We are absolutely delighted that John & Sally McKenna had the opportunity to experience the culinary skills of  Scott Kapitan, Senior Head Chef at Yew Tree Restaurant.

John & Sally McKenna are award-winning authors, having written many guide books to the food culture and the celebration of food and culture around the world. See below for what they had to say about their dining experience at Yew Tree Restaurant Muckross Park Hotel & Spa.

Scott Kapitan’s menus in Killarney’s Muckross Park Hotel & Spa don’t reveal the chef’s subversive streak. All the 5-star finery you would expect is there: the quail; the scallops; the chicken and foie gras ravioli; the Kerry lamb; the turbot; the Angus beef. Yes, he has prime cuts at his disposal, but it’s Kapitan’s clear-eyed and unequivocal confidence in transforming those ingredients that makes the hotel’s Yew Tree Restaurant a class act.
Kapitan’s style is to build a strong supporting cast around those iconic ingredients. Turbot, for instance, is cooked to toothsome perfection. But it is the support of black trumpet mushrooms, spears of samphire, a scatter of almonds and a brown butter hollandaise, all of them framing and amplifying the main ingredient, that transforms the dish into a true event.

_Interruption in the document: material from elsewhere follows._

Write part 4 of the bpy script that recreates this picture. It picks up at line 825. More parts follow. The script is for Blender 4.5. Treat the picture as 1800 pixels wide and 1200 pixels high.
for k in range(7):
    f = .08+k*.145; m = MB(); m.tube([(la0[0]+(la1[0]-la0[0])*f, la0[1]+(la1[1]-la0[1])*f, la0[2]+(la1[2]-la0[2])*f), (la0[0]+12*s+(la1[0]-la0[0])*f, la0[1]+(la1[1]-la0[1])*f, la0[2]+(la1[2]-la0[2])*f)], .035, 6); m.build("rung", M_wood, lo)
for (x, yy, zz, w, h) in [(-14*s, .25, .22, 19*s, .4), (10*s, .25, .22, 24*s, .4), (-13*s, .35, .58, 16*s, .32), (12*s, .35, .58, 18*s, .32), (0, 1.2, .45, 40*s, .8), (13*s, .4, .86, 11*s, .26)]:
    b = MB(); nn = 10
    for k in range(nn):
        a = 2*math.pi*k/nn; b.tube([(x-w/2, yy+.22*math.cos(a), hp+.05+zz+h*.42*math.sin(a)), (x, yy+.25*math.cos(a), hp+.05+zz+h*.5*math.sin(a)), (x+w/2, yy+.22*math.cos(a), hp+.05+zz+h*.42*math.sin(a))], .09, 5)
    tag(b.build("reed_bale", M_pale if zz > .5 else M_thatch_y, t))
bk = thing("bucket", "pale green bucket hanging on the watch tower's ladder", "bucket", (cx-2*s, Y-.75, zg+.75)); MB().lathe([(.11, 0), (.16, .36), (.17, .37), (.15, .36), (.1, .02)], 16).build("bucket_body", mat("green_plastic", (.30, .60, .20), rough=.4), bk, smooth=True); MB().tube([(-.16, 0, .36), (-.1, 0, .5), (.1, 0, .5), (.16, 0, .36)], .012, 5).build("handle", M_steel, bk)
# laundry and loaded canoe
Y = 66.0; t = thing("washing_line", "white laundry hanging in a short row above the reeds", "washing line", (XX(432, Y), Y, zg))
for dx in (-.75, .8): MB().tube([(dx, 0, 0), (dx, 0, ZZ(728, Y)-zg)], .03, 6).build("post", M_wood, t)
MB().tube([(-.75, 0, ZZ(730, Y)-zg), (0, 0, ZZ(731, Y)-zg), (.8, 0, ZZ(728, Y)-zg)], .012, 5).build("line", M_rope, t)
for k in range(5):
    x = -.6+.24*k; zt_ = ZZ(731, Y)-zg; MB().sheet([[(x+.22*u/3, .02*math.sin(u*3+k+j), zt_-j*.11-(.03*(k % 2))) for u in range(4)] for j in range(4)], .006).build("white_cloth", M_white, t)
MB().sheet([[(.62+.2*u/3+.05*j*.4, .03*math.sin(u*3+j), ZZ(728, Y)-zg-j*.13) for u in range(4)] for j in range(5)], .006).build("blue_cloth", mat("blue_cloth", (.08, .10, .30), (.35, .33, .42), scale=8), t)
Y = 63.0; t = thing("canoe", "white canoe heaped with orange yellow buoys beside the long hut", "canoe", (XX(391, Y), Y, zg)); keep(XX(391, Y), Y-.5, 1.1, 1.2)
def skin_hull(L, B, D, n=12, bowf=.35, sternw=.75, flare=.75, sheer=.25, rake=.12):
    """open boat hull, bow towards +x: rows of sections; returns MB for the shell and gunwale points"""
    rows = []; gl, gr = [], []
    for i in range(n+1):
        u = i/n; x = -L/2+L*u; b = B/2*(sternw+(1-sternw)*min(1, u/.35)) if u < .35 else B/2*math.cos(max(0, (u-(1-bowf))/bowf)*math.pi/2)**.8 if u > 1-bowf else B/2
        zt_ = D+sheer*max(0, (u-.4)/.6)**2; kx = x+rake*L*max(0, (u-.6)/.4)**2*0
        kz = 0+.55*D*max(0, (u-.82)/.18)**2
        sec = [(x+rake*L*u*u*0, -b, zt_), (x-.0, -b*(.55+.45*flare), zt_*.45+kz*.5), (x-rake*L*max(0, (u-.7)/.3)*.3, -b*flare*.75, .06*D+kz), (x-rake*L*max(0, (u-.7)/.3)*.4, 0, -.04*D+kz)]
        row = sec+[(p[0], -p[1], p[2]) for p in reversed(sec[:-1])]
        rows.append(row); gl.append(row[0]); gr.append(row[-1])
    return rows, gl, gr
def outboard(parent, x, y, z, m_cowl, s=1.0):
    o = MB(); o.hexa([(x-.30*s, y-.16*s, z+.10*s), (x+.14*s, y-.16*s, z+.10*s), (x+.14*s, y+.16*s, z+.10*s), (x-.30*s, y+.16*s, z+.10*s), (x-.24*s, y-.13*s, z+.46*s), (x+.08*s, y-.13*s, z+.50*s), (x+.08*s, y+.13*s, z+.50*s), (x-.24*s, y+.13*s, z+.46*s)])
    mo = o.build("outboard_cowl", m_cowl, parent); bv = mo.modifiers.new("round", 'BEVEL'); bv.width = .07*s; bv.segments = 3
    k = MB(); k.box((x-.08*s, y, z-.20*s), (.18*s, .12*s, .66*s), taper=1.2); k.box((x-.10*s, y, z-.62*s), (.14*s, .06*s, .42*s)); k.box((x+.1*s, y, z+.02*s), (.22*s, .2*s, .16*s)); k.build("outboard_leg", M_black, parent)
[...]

The turbot is also a fine example of Kapitan’s culinary judgement: just enough, not too much, a light touch, let the ingredients shine. The loin of Kerry lamb is blushingly pink, adorned with a green fine herb crust, and bolstered with kalamata olive tapenade and mint lamb jus and sweet, oven-dried tomato, a beautifully clean iteration of a classic mix. He likes intrigue in his combinations, so there are coffee scented carrots served with the fillet of beef and a tangle of beef cheek, with a cep mushroom sauce anchoring the dish with wild, woody notes. It’s playful, but also precise and mature.

The dinner menus trace a perfect three-course arc, so having Dingle crab and poached cod before the lamb, and strawberry rhubarb meringue for dessert, makes for an ideal dinner. The kitchen team organise a flawless theatre on the plates, though we wonder if serving an ice cold sorbet before main courses should still be a thing in 2023. Whilst the cooking is beautifully delivered, the setting could benefit from being more relaxed, and playing some interesting music. At €78 for three courses, dinner is decent value, but the wine list is tilted squarely at the billionaire, asset-owning class. These niggles are easily solved, and Scott Kapitan’s cooking deserves the best supporting cast Killarney can offer.